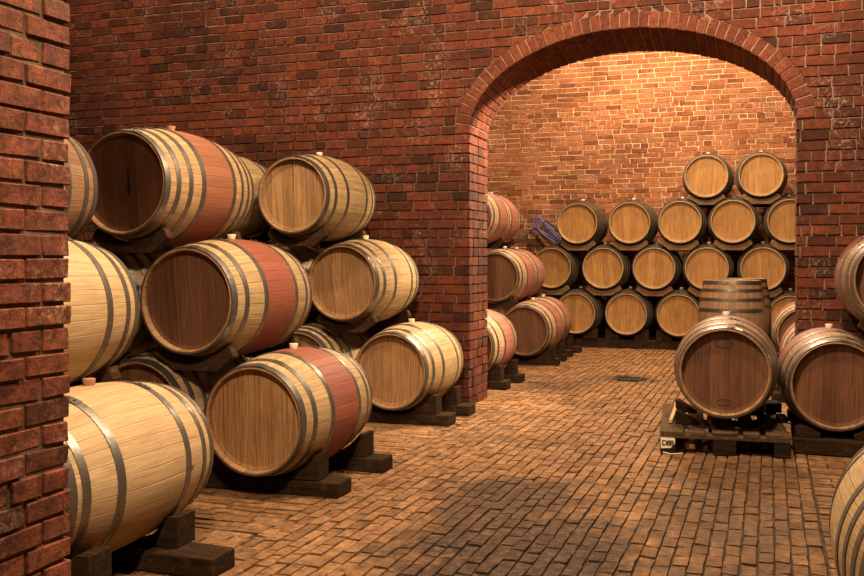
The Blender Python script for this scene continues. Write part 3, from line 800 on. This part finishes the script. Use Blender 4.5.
# ------------------------------------------------------------------ hoses beside the pyramid
def tube(name, paths, rr, mat, parent=None):
    cu=bpy.data.curves.new(name,'CURVE'); cu.dimensions='3D'; cu.bevel_depth=rr; cu.bevel_resolution=3; cu.resolution_u=8
    for p in paths:
        s=cu.splines.new('NURBS'); s.points.add(len(p)-1); s.use_endpoint_u=True; s.order_u=4
        for q,c in zip(s.points,p): q.co=(*c,1)
    cu.materials.append(mat); return to_mesh(link(name,cu,parent))
def at_y(px,py,Y):
    u=(px-432)/960; x=u*math.cos(THETA)-math.sin(THETA); y=u*math.sin(THETA)+math.cos(THETA); return (x*Y/y,Y,(257-py)/960*Y/y+H_EYE)
def hose(pts,Y0,Y1): return [at_y(px,py,Y0+(Y1-Y0)*i/(len(pts)-1)) for i,(px,py) in enumerate(pts)]
h1=hose([(566,247),(556,240),(546,234),(535,229),(533,222),(535,217),(541,218),(545,225),(552,233),(560,240),(566,245)],14.50,14.50)
o=tube('hose',[h1],.017,M['hose_blue']); tag(o,'blue looped hose beside the leftmost third row barrel','hose','hoses on the back pyramid')
h2=hose([(564,246),(552,241),(541,233),(534,228),(530,230),(525,236),(518,238)],14.56,14.56)
o=tube('hose',[h2],.010,M['hose_blue']); tag(o,'thin blue hose trailing left towards the pink barrels','hose','hoses on the back pyramid')
h4=hose([(566,249),(559,244),(549,239),(540,232),(536,225),(539,221),(545,222),(551,228),(558,236),(566,242)],14.44,14.44)
o=tube('hose',[h4],.012,M['hose_blue']); tag(o,'smaller blue hose loop lying in front of the large blue loop','hose','hoses on the back pyramid')
h3=hose([(566,240),(558,230),(550,223),(543,220),(542,224),(547,231),(556,239),(564,245)],14.63,14.63)
o=tube('hose',[h3],.014,M['hose_dark']); tag(o,'dark looped hose behind the blue loop on the pyramid','hose','hoses on the back pyramid')

# ------------------------------------------------------------------ light
def lamp(name, loc, power, rad_, col, typ='POINT', aim=None, angle=None, blend=.6):
    d=bpy.data.lights.new(name,typ); d.energy=power; d.color=col; d.shadow_soft_size=rad_
    o=bpy.data.objects.new(name,d); COL.objects.link(o); o.location=loc
    if typ=='SPOT':
        d.spot_size=math.radians(angle); d.spot_blend=blend
        o.rotation_euler=(Vector(aim)-Vector(loc)).to_track_quat('-Z','Y').to_euler()
    return o
W=(1.0,.74,.47)
lamp('lamp_front',(-1.35,4.15,4.1),275,.10,W)
lamp('fill_left',(-4.2,4.9,4.25),110,.10,W)  # added fill for the dim upper left of the arched wall
lamp('lamp_aisle',(.05,5.6,4.0),160,.10,W)
lamp('fill_near',(-.7,1.2,4.0),60,.12,W)  # added fill to lift the dark barrel heads on the left
lamp('fill_spot_near',(-.7,1.0,3.7),230,.06,W,'SPOT',(-1.95,4.25,.05),50,.8)  # added spot to brighten the low front heads and the floor by them
lamp('lamp_arch',(-.55,8.80,3.55),130,.08,W)
lamp('fill_spot_jamb',(-.35,8.75,3.55),440,.08,W,'SPOT',(-2.45,8.05,1.55),62,.6)  # added spot to brighten the left jamb of the arch
lamp('lamp_far_room',(-1.1,11.2,4.7),260,.12,W)
lamp('lamp_far_wall',(-1.6,12.8,4.75),190,.12,(1.0,.76,.48))
w=bpy.data.worlds.new('World'); SC.world=w; w.use_nodes=True
w.node_tree.nodes['Background'].inputs[0].default_value=(1.0,.72,.5,1); w.node_tree.nodes['Background'].inputs[1].default_value=.010

# ------------------------------------------------------------------ camera
cd=bpy.data.cameras.new('Camera'); cam=bpy.data.objects.new('Camera',cd); COL.objects.link(cam)
cd.sensor_width=36; cd.lens=960*36/864; cd.shift_y=-31/864; cd.clip_start=.05
cam.location=(0,0,H_EYE); cam.rotation_euler=(PI/2,0,THETA)
SC.camera=cam
SC.view_settings.view_transform='Standard'; SC.view_settings.look='None'; SC.view_settings.exposure=1.5; SC.view_settings.gamma=1.0
SC.view_settings.use_curve_mapping=False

********************

_Requirements_
Repeat all of the data above word for word, minus the pictures.

_Solution to the exercise_
The Blender Python script for this scene continues. Write part 3, from line 800 on. This part finishes the script. Use Blender 4.5.
# ------------------------------------------------------------------ hoses beside the pyramid
def tube(name, paths, rr, mat, parent=None):
    cu=bpy.data.curves.new(name,'CURVE'); cu.dimensions='3D'; cu.bevel_depth=rr; cu.bevel_resolution=3; cu.resolution_u=8
    for p in paths:
        s=cu.splines.new('NURBS'); s.points.add(len(p)-1); s.use_endpoint_u=True; s.order_u=4
        for q,c in zip(s.points,p): q.co=(*c,1)
    cu.materials.append(mat); return to_mesh(link(name,cu,parent))
def at_y(px,py,Y):
    u=(px-432)/960; x=u*math.cos(THETA)-math.sin(THETA); y=u*math.sin(THETA)+math.cos(THETA); return (x*Y/y,Y,(257-py)/960*Y/y+H_EYE)
def hose(pts,Y0,Y1): return [at_y(px,py,Y0+(Y1-Y0)*i/(len(pts)-1)) for i,(px,py) in enumerate(pts)]
h1=hose([(566,247),(556,240),(546,234),(535,229),(533,222),(535,217),(541,218),(545,225),(552,233),(560,240),(566,245)],14.50,14.50)
o=tube('hose',[h1],.017,M['hose_blue']); tag(o,'blue looped hose beside the leftmost third row barrel','hose','hoses on the back pyramid')
h2=hose([(564,246),(552,241),(541,233),(534,228),(530,230),(525,236),(518,238)],14.56,14.56)
o=tube('hose',[h2],.010,M['hose_blue']); tag(o,'thin blue hose trailing left towards the pink barrels','hose','hoses on the back pyramid')
h4=hose([(566,249),(559,244),(549,239),(540,232),(536,225),(539,221),(545,222),(551,228),(558,236),(566,242)],14.44,14.44)
o=tube('hose',[h4],.012,M['hose_blue']); tag(o,'smaller blue hose loop lying in front of the large blue loop','hose','hoses on the back pyramid')
h3=hose([(566,240),(558,230),(550,223),(543,220),(542,224),(547,231),(556,239),(564,245)],14.63,14.63)
o=tube('hose',[h3],.014,M['hose_dark']); tag(o,'dark looped hose behind the blue loop on the pyramid','hose','hoses on the back pyramid')

# ------------------------------------------------------------------ light
def lamp(name, loc, power, rad_, col, typ='POINT', aim=None, angle=None, blend=.6):
    d=bpy.data.lights.new(name,typ); d.energy=power; d.color=col; d.shadow_soft_size=rad_
    o=bpy.data.objects.new(name,d); COL.objects.link(o); o.location=loc
    if typ=='SPOT':
        d.spot_size=math.radians(angle); d.spot_blend=blend
        o.rotation_euler=(Vector(aim)-Vector(loc)).to_track_quat('-Z','Y').to_euler()
    return o
W=(1.0,.74,.47)
lamp('lamp_front',(-1.35,4.15,4.1),275,.10,W)
lamp('fill_left',(-4.2,4.9,4.25),110,.10,W)  # added fill for the dim upper left of the arched wall
lamp('lamp_aisle',(.05,5.6,4.0),160,.10,W)
lamp('fill_near',(-.7,1.2,4.0),60,.12,W)  # added fill to lift the dark barrel heads on the left
lamp('fill_spot_near',(-.7,1.0,3.7),230,.06,W,'SPOT',(-1.95,4.25,.05),50,.8)  # added spot to brighten the low front heads and the floor by them
lamp('lamp_arch',(-.55,8.80,3.55),130,.08,W)
lamp('fill_spot_jamb',(-.35,8.75,3.55),440,.08,W,'SPOT',(-2.45,8.05,1.55),62,.6)  # added spot to brighten the left jamb of the arch
lamp('lamp_far_room',(-1.1,11.2,4.7),260,.12,W)
lamp('lamp_far_wall',(-1.6,12.8,4.75),190,.12,(1.0,.76,.48))
w=bpy.data.worlds.new('World'); SC.world=w; w.use_nodes=True
w.node_tree.nodes['Background'].inputs[0].default_value=(1.0,.72,.5,1); w.node_tree.nodes['Background'].inputs[1].default_value=.010

# ------------------------------------------------------------------ camera
cd=bpy.data.cameras.new('Camera'); cam=bpy.data.objects.new('Camera',cd); COL.objects.link(cam)
cd.sensor_width=36; cd.lens=960*36/864; cd.shift_y=-31/864; cd.clip_start=.05
cam.location=(0,0,H_EYE); cam.rotation_euler=(PI/2,0,THETA)
SC.camera=cam
SC.view_settings.view_transform='Standard'; SC.view_settings.look='None'; SC.view_settings.exposure=1.5; SC.view_settings.gamma=1.0
SC.view_settings.use_curve_mapping=False